● **Problem statement**:
Reproduce the data exactly.
....
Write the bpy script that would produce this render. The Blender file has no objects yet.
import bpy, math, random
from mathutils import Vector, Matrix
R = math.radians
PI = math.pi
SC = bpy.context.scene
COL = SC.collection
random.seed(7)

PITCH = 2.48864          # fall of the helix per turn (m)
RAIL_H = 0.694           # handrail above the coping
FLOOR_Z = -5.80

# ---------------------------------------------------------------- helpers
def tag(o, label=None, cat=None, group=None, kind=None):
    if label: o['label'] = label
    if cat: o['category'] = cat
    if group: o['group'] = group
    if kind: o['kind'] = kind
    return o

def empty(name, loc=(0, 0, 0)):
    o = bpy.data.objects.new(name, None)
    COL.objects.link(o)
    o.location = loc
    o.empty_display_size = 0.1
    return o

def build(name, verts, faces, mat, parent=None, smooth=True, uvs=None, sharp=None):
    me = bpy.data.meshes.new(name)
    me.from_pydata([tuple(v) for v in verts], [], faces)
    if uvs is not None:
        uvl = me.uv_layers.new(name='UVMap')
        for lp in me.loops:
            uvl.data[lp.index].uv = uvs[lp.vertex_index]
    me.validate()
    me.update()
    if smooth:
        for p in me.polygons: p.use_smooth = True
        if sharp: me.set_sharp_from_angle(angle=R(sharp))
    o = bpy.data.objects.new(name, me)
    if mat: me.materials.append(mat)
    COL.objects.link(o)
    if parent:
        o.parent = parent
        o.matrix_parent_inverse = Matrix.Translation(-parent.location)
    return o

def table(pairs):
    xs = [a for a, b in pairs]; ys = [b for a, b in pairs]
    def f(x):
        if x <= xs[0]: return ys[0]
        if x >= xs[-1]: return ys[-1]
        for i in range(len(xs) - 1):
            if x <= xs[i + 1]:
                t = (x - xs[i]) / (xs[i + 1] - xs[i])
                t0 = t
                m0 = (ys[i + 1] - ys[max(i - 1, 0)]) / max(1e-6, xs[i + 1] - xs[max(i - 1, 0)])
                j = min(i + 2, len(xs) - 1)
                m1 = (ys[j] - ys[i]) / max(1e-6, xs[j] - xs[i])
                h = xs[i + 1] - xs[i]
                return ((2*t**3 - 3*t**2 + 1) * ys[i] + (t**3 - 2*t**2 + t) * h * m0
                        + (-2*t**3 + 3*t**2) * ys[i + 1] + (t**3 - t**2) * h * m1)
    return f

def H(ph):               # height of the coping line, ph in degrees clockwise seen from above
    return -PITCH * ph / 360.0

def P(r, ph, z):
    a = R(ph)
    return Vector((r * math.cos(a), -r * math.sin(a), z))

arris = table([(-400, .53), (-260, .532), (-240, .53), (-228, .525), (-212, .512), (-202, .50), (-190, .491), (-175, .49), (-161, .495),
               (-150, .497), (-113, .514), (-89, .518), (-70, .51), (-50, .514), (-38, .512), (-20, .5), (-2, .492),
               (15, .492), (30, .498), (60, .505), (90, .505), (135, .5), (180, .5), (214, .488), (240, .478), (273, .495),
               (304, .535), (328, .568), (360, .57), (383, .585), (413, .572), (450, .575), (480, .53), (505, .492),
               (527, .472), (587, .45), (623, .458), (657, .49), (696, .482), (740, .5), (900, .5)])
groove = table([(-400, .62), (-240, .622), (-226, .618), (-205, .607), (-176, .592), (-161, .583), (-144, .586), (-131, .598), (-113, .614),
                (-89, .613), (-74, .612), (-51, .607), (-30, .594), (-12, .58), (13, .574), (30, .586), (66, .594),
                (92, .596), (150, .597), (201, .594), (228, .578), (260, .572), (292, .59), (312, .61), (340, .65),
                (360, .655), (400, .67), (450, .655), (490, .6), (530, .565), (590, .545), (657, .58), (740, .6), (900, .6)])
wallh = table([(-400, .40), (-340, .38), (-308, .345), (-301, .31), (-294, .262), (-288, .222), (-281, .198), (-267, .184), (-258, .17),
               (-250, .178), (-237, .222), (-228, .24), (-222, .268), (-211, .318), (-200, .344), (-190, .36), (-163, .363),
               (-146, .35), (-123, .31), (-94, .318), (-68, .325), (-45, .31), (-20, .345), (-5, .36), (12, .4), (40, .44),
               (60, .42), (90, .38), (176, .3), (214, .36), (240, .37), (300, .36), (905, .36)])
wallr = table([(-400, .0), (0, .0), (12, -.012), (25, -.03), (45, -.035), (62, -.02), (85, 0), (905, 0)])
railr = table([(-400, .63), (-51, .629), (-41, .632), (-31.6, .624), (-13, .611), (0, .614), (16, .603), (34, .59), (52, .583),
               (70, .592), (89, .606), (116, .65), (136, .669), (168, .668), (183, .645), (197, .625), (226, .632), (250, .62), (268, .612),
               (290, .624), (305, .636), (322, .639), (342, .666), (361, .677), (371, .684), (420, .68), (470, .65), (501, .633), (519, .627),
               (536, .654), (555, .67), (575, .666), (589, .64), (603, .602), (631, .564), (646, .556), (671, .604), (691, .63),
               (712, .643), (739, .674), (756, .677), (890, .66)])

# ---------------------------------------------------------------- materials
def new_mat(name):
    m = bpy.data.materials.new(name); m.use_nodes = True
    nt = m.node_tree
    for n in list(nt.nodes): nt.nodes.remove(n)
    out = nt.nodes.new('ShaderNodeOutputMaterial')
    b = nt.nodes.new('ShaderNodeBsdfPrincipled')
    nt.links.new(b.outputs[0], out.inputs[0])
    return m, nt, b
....
● **Reply**:
Write the bpy script that would produce this render. The Blender file has no objects yet.
import bpy, math, random
from mathutils import Vector, Matrix
R = math.radians
PI = math.pi
SC = bpy.context.scene
COL = SC.collection
random.seed(7)

PITCH = 2.48864          # fall of the helix per turn (m)
RAIL_H = 0.694           # handrail above the coping
FLOOR_Z = -5.80

# ---------------------------------------------------------------- helpers
def tag(o, label=None, cat=None, group=None, kind=None):
    if label: o['label'] = label
    if cat: o['category'] = cat
    if group: o['group'] = group
    if kind: o['kind'] = kind
    return o

def empty(name, loc=(0, 0, 0)):
    o = bpy.data.objects.new(name, None)
    COL.objects.link(o)
    o.location = loc
    o.empty_display_size = 0.1
    return o

def build(name, verts, faces, mat, parent=None, smooth=True, uvs=None, sharp=None):
    me = bpy.data.meshes.new(name)
    me.from_pydata([tuple(v) for v in verts], [], faces)
    if uvs is not None:
        uvl = me.uv_layers.new(name='UVMap')
        for lp in me.loops:
            uvl.data[lp.index].uv = uvs[lp.vertex_index]
    me.validate()
    me.update()
    if smooth:
        for p in me.polygons: p.use_smooth = True
        if sharp: me.set_sharp_from_angle(angle=R(sharp))
    o = bpy.data.objects.new(name, me)
    if mat: me.materials.append(mat)
    COL.objects.link(o)
    if parent:
        o.parent = parent
        o.matrix_parent_inverse = Matrix.Translation(-parent.location)
    return o

def table(pairs):
    xs = [a for a, b in pairs]; ys = [b for a, b in pairs]
    def f(x):
        if x <= xs[0]: return ys[0]
        if x >= xs[-1]: return ys[-1]
        for i in range(len(xs) - 1):
            if x <= xs[i + 1]:
                t = (x - xs[i]) / (xs[i + 1] - xs[i])
                t0 = t
                m0 = (ys[i + 1] - ys[max(i - 1, 0)]) / max(1e-6, xs[i + 1] - xs[max(i - 1, 0)])
                j = min(i + 2, len(xs) - 1)
                m1 = (ys[j] - ys[i]) / max(1e-6, xs[j] - xs[i])
                h = xs[i + 1] - xs[i]
                return ((2*t**3 - 3*t**2 + 1) * ys[i] + (t**3 - 2*t**2 + t) * h * m0
                        + (-2*t**3 + 3*t**2) * ys[i + 1] + (t**3 - t**2) * h * m1)
    return f

def H(ph):               # height of the coping line, ph in degrees clockwise seen from above
    return -PITCH * ph / 360.0

def P(r, ph, z):
    a = R(ph)
    return Vector((r * math.cos(a), -r * math.sin(a), z))

arris = table([(-400, .53), (-260, .532), (-240, .53), (-228, .525), (-212, .512), (-202, .50), (-190, .491), (-175, .49), (-161, .495),
               (-150, .497), (-113, .514), (-89, .518), (-70, .51), (-50, .514), (-38, .512), (-20, .5), (-2, .492),
               (15, .492), (30, .498), (60, .505), (90, .505), (135, .5), (180, .5), (214, .488), (240, .478), (273, .495),
               (304, .535), (328, .568), (360, .57), (383, .585), (413, .572), (450, .575), (480, .53), (505, .492),
               (527, .472), (587, .45), (623, .458), (657, .49), (696, .482), (740, .5), (900, .5)])
groove = table([(-400, .62), (-240, .622), (-226, .618), (-205, .607), (-176, .592), (-161, .583), (-144, .586), (-131, .598), (-113, .614),
                (-89, .613), (-74, .612), (-51, .607), (-30, .594), (-12, .58), (13, .574), (30, .586), (66, .594),
                (92, .596), (150, .597), (201, .594), (228, .578), (260, .572), (292, .59), (312, .61), (340, .65),
                (360, .655), (400, .67), (450, .655), (490, .6), (530, .565), (590, .545), (657, .58), (740, .6), (900, .6)])
wallh = table([(-400, .40), (-340, .38), (-308, .345), (-301, .31), (-294, .262), (-288, .222), (-281, .198), (-267, .184), (-258, .17),
               (-250, .178), (-237, .222), (-228, .24), (-222, .268), (-211, .318), (-200, .344), (-190, .36), (-163, .363),
               (-146, .35), (-123, .31), (-94, .318), (-68, .325), (-45, .31), (-20, .345), (-5, .36), (12, .4), (40, .44),
               (60, .42), (90, .38), (176, .3), (214, .36), (240, .37), (300, .36), (905, .36)])
wallr = table([(-400, .0), (0, .0), (12, -.012), (25, -.03), (45, -.035), (62, -.02), (85, 0), (905, 0)])
railr = table([(-400, .63), (-51, .629), (-41, .632), (-31.6, .624), (-13, .611), (0, .614), (16, .603), (34, .59), (52, .583),
               (70, .592), (89, .606), (116, .65), (136, .669), (168, .668), (183, .645), (197, .625), (226, .632), (250, .62), (268, .612),
               (290, .624), (305, .636), (322, .639), (342, .666), (361, .677), (371, .684), (420, .68), (470, .65), (501, .633), (519, .627),
               (536, .654), (555, .67), (575, .666), (589, .64), (603, .602), (631, .564), (646, .556), (671, .604), (691, .63),
               (712, .643), (739, .674), (756, .677), (890, .66)])

# ---------------------------------------------------------------- materials
def new_mat(name):
    m = bpy.data.materials.new(name); m.use_nodes = True
    nt = m.node_tree
    for n in list(nt.nodes): nt.nodes.remove(n)
    out = nt.nodes.new('ShaderNodeOutputMaterial')
    b = nt.nodes.new('ShaderNodeBsdfPrincipled')
    nt.links.new(b.outputs[0], out.inputs[0])
    return m, nt, b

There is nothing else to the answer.